Oh wait. No, I wasn’t expecting that last bit there.
The inciting incident of this novel is, in fact, that Benedict Lightwood has becoming a giant bug demon and that he ate his son in law. Gabriel Lightwood has nowhere to go but the London Institute for help. Charlotte is of course going to give it to him, without telling the Clave because of the shame it would cause the Lightwood family. Let the games begin!
Interestingly enough, these events are also interspersed with correspondence between the Clave and the Consul, telling the Consul that they are considering Charlotte as the new Consul. The characters have no idea this is going on, but we get a sense that the Consul has bad plans for Charlotte to keep her from getting his job. Throughout the book, these letters will keep cropping up to advise us of where the Clave is in their plans and just exactly what the Consul is thinking without making him a major POV character. It was a really interesting device, and I think it worked really well.
If you were expecting all the feels with this book, though, you’d be right. There is not one character mentioned who doesn’t rip at your heart strings. (I know the cliché is tug at your heart strings. This is way too tame for this book.) Even Gabriel Lightwood realizes he has a soul. The relationship between Will, Jem and Tessa continues to build, to the point where I almost couldn’t stand the idea that she would pick one over the other. But more on that later.
The plot was pretty good in this one, if a little over laden with dialogue sometimes. The most gorgeous moments in this book do occur through dialogue, but even I wished sometimes that somebody would just kill something. At the same time, the amount of character development was striking and I would have hated to not have had a moment of it. But just don’t expect all that much action.
So I know the big thing here is: who does she end up with? Well, I’m not going to tell you, obviously. I WILL tell you that if you want to be surprised by the ending, don’t get curious as to why the inside of your hard cover book jacket sparkles. There’s a family tree in there that tells you all you need to know and I looked at it way too soon.

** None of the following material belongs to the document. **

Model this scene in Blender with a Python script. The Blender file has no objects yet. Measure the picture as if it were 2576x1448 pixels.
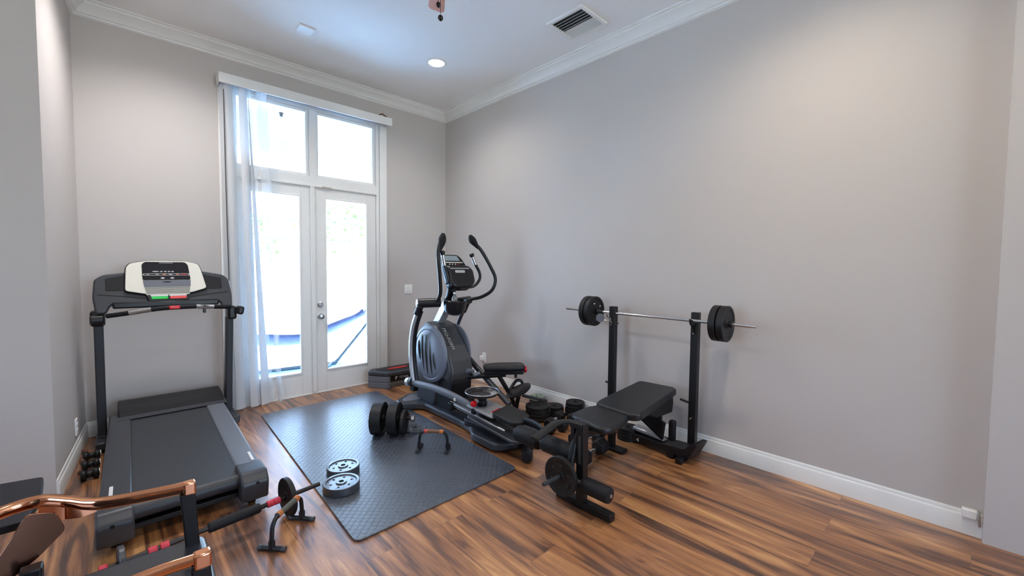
import bpy, bmesh, math, random
from mathutils import Vector, Matrix
S = bpy.context.scene
C = S.collection
random.seed(7)
V = Vector
# ------------------------------------------------------------------ camera
CP = V((-3.4017, -4.9311, 1.45)); YAW, PIT, ROL, FPX = 0.7615, 0.0483, 0.0096, 1055.12
f_ = V((math.sin(YAW)*math.cos(PIT), math.cos(YAW)*math.cos(PIT), -math.sin(PIT)))
r_ = V((math.cos(YAW), -math.sin(YAW), 0)); u_ = r_.cross(f_)
r2 = r_*math.cos(ROL)+u_*math.sin(ROL); u2 = -r_*math.sin(ROL)+u_*math.cos(ROL)
cam = bpy.data.cameras.new('camera'); cam.sensor_width = 36; cam.lens = FPX/2576*36; cam.clip_start = .05
co = bpy.data.objects.new('camera', cam); C.objects.link(co)
M = Matrix((r2, u2, -f_)).transposed().to_4x4(); M.translation = CP; co.matrix_world = M
S.camera = co
# ------------------------------------------------------------------ exposure, world, sun, added fill lights
S.view_settings.view_transform = 'Standard'; S.view_settings.look = 'None'
S.view_settings.gamma = 1; S.view_settings.use_curve_mapping = False
S.view_settings.exposure = 0.9
W = bpy.data.worlds.new('sky'); S.world = W; W.use_nodes = True
wn = W.node_tree.nodes; wl = W.node_tree.links
sky = wn.new('ShaderNodeTexSky'); sky.sky_type = 'HOSEK_WILKIE'; sky.turbidity = 3.0
sky.sun_direction = (0.3, 0.53, 0.78); sky.ground_albedo = .4
bg = wn['Background']; bg.inputs['Strength'].default_value = 24
wl.new(sky.outputs[0], bg.inputs[0])
def light(kind, name, loc, energy, col, rot=(0, 0, 0), **k):
    l = bpy.data.lights.new(name, kind); l.energy = energy; l.color = col
    for a, b in k.items(): setattr(l, a, b)
    o = bpy.data.objects.new(name, l); C.objects.link(o); o.location = loc; o.rotation_euler = rot
    return o
sun = light('SUN', 'sun', (2, 10, 12), 70, (1, .96, .9), angle=.01)
sun.rotation_euler = V((0.28, 0.50, 0.72)).to_track_quat('Z', 'Y').to_euler()
# unseen area lights added as interior fill, just inside the left and rear openings
light('AREA', 'side_fill_light', (-8.35, -2.75, 1.9), 15, (.95, .97, 1), (0, math.radians(-105), 0), shape='RECTANGLE', size=2.4, size_y=1.6)
light('AREA', 'rear_fill_light', (-1.6, -10.4, 1.9), 22, (1, .95, .88), (math.radians(105), 0, 0), shape='RECTANGLE', size=1.8, size_y=2.4)

# ------------------------------------------------------------------ helpers
def new(): return bmesh.new()
def box(bm, c, s, R=None, taper=None):
    c = V(c); hx, hy, hz = [v/2 for v in s]; vs = []
    for z in (-1, 1):
        for x, y in ((-1, -1), (1, -1), (1, 1), (-1, 1)):
            k = taper if (taper and z > 0) else 1
            p = V((x*hx*k, y*hy*k, z*hz))
            if R is not None: p = R @ p
            vs.append(bm.verts.new(c+p))
    for q in ((0, 3, 2, 1), (4, 5, 6, 7), (0, 1, 5, 4), (1, 2, 6, 5), (2, 3, 7, 6), (3, 0, 4, 7)):
        bm.faces.new([vs[i] for i in q])
def basis(d):
    d = V(d).normalized(); a = V((0, 0, 1)) if abs(d.z) < .9 else V((1, 0, 0))
    u = d.cross(a).normalized(); return u, d.cross(u).normalized()
def ring(bm, c, u, v, ru, rv, n, ph=0):
    return [bm.verts.new(V(c)+u*ru*math.cos(ph+2*math.pi*i/n)+v*rv*math.sin(ph+2*math.pi*i/n)) for i in range(n)]
def skin(bm, rings, caps=True):
    n = len(rings[0])
    for a, b in zip(rings, rings[1:]):
        for i in range(n): bm.faces.new((a[i], a[(i+1) % n], b[(i+1) % n], b[i]))
    if caps:
        bm.faces.new(list(reversed(rings[0]))); bm.faces.new(rings[-1])
def cyl(bm, a, b, r, r1=None, n=24, ph=0):
    a = V(a); b = V(b); u, v = basis(b-a); r1 = r if r1 is None else r1
    skin(bm, [ring(bm, a, u, v, r, r, n, ph), ring(bm, b, u, v, r1, r1, n, ph)])
def lathe(bm, a, d, prof, n=32, sc=1.0):
    """prof: (distance along d, radius) pairs"""
    a = V(a); d = V(d).normalized(); u, v = basis(d)
    skin(bm, [ring(bm, a+d*t, u, v, max(r, 1e-4), max(r, 1e-4)*sc, n) for t, r in prof])
def smooth_pts(pts, k=6):
    P = [V(p) for p in pts]
    if len(P) < 3: return P
    out = []
    for i in range(len(P)-1):
        p0 = P[max(i-1, 0)]; p1 = P[i]; p2 = P[i+1]; p3 = P[min(i+2, len(P)-1)]
        for j in range(k):
            t = j/k
            out.append(.5*((2*p1)+(-p0+p2)*t+(2*p0-5*p1+4*p2-p3)*t*t+(-p0+3*p1-3*p2+p3)*t**3))
    out.append(P[-1]); return out
def tube(bm, pts, r, n=14, k=6, rv=None, sm=True, up=None):
    P = smooth_pts(pts, k) if sm else [V(p) for p in pts]
    u = None; R = []
    for i, p in enumerate(P):
        d = (P[min(i+1, len(P)-1)]-P[max(i-1, 0)]).normalized()
        if up is not None:
            v = (V(up)-d*V(up).dot(d)).normalized(); u = v.cross(d)
        elif u is None: u, v = basis(d)
        else:
            u = (u-d*u.dot(d)).normalized(); v = d.cross(u)
        rr = r if not callable(r) else r(i/(len(P)-1))
        R.append(ring(bm, p, u, v, rr, rr if rv is None else rv, n))
    skin(bm, R)
class Fr:
    def __init__(s, o, u, v):
        s.o = V(o); s.u = V(u).normalized(); s.n = s.u.cross(V(v)).normalized(); s.v = s.n.cross(s.u).normalized()
    def at(s, a, b, c=0): return s.o+s.u*a+s.v*b+s.n*c
XY = Fr((0, 0, 0), (1, 0, 0), (0, 1, 0)); XZ = Fr((0, 0, 0), (1, 0, 0), (0, 0, 1)); YZ = Fr((0, 0, 0), (0, 1, 0), (0, 0, 1))
def prism(bm, fr, pts, n0, n1):
    a = [bm.verts.new(fr.at(x, y, n0)) for x, y in pts]; b = [bm.verts.new(fr.at(x, y, n1)) for x, y in pts]
    bm.faces.new(list(reversed(a))); bm.faces.new(b); n = len(a)
    for i in range(n): bm.faces.new((a[i], a[(i+1) % n], b[(i+1) % n], b[i]))
def rrect(x0, y0, x1, y1, r, n=5):
    out = []
    for cx, cy, a in ((x1-r, y1-r, 0), (x0+r, y1-r, 90), (x0+r, y0+r, 180), (x1-r, y0+r, 270)):
        for i in range(n+1):
            t = math.radians(a+90*i/n); out.append((cx+r*math.cos(t), cy+r*math.sin(t)))
    return out
def ell(cx, cy, rx, ry, n=32): return [(cx+rx*math.cos(2*math.pi*i/n), cy+ry*math.sin(2*math.pi*i/n)) for i in range(n)]
def roundpoly(pts, r, n=4):
    out = []; N = len(pts)
    for i in range(N):
        p = V((*pts[i], 0)); a = V((*pts[i-1], 0)); b = V((*pts[(i+1) % N], 0))
        da = (a-p); db = (b-p); k = min(r, da.length*.45, db.length*.45)
        pa = p+da.normalized()*k; pb = p+db.normalized()*k
        for j in range(n+1):
            t = j/n; q = pa*(1-t)**2+p*2*t*(1-t)+pb*t*t; out.append((q.x, q.y))
    return out
def obj(name, bm, mat, parent=None, bev=0, seg=2, ang=32, label=None):
    bmesh.ops.recalc_face_normals(bm, faces=bm.faces)
    if parent is not None:
        q = parent; off = V((0, 0, 0))
        while q is not None: off += q.location; q = q.parent
        bmesh.ops.translate(bm, verts=bm.verts, vec=-off)
    for e in bm.edges:
        e.smooth = not (len(e.link_faces) == 2 and e.calc_face_angle(0) > math.radians(ang))
    for f in bm.faces: f.smooth = True
    me = bpy.data.meshes.new(name); bm.to_mesh(me); bm.free()
    me.materials.append(mat)
    o = bpy.data.objects.new(name, me); C.objects.link(o)
    if parent is not None: o.parent = parent
    if bev:
        m = o.modifiers.new('bevel', 'BEVEL'); m.width = bev; m.segments = seg; m.limit_method = 'ANGLE'; m.angle_limit = math.radians(40)
        m.harden_normals = False
    if label: o['label'] = label
    return o
def thing(name, label, cat, loc=(0, 0, 0), group=None):
    o = bpy.data.objects.new(name, None); C.objects.link(o); o.location = loc; o.empty_display_size = .05
    o['label'] = label; o['category'] = cat
    if group: o['group'] = group
    return o
def tag(o, label, cat, group=None, kind=None):
    o['label'] = label; o['category'] = cat
    if group: o['group'] = group
    if kind: o['kind'] = kind
    return o
def struct(name, bm, mat, bev=0, parent=None):
    o = obj(name, bm, mat, parent, bev)
    if parent is None: o['kind'] = 'structure'
    return o
def text(name, s, fr, size, mat, parent, depth=.0006, ax='CENTER', shear=0, spacing=1):
    c = bpy.data.curves.new(name, 'FONT'); c.body = s; c.size = size; c.extrude = depth; c.align_x = ax; c.align_y = 'CENTER'; c.shear = shear; c.space_character = spacing
    t = bpy.data.objects.new(name+'_tmp', c); C.objects.link(t)
    bpy.context.view_layer.update()
    me = bpy.data.meshes.new_from_object(t.evaluated_get(bpy.context.evaluated_depsgraph_get()))
    bpy.data.objects.remove(t)
    bm = new(); bm.from_mesh(me); bpy.data.meshes.remove(me)
    for v in bm.verts: v.co = fr.at(v.co.x, v.co.y, v.co.z)
    return obj(name, bm, mat, parent)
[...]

This is mostly for my folks who’ve already read the ending and want to know what I think, but without spoilers so those of you who haven’t can try to puzzle it out. I thought the ending was heartbreakingly perfect—until the epilogue. I’ve read Cassie’s explanation for why she added the epilogue, but I’m still not sure I like it. On the one hand, the romantic in me finds it absolutely perfect. On the other hand, the reasoning that led Tessa to make her original decision just broke my heart in all the right places. It said so much about the beauty of their whole relationship. I may have died inside when she made the choice, but I probably could have come to grips with it a lot faster than this whole epilogue thing.
This review has already gone on way too long, but I had to make this a perfect send off. I will always love The Mortal Instruments, but the level of writing in The Infernal Devices is just off the charts. I love the characters in TMI, but the TID characters just break my heart, and I can’t stand to see them go. Thank you for a breathtakingly beautiful story, Cassie. I have to go cry again now.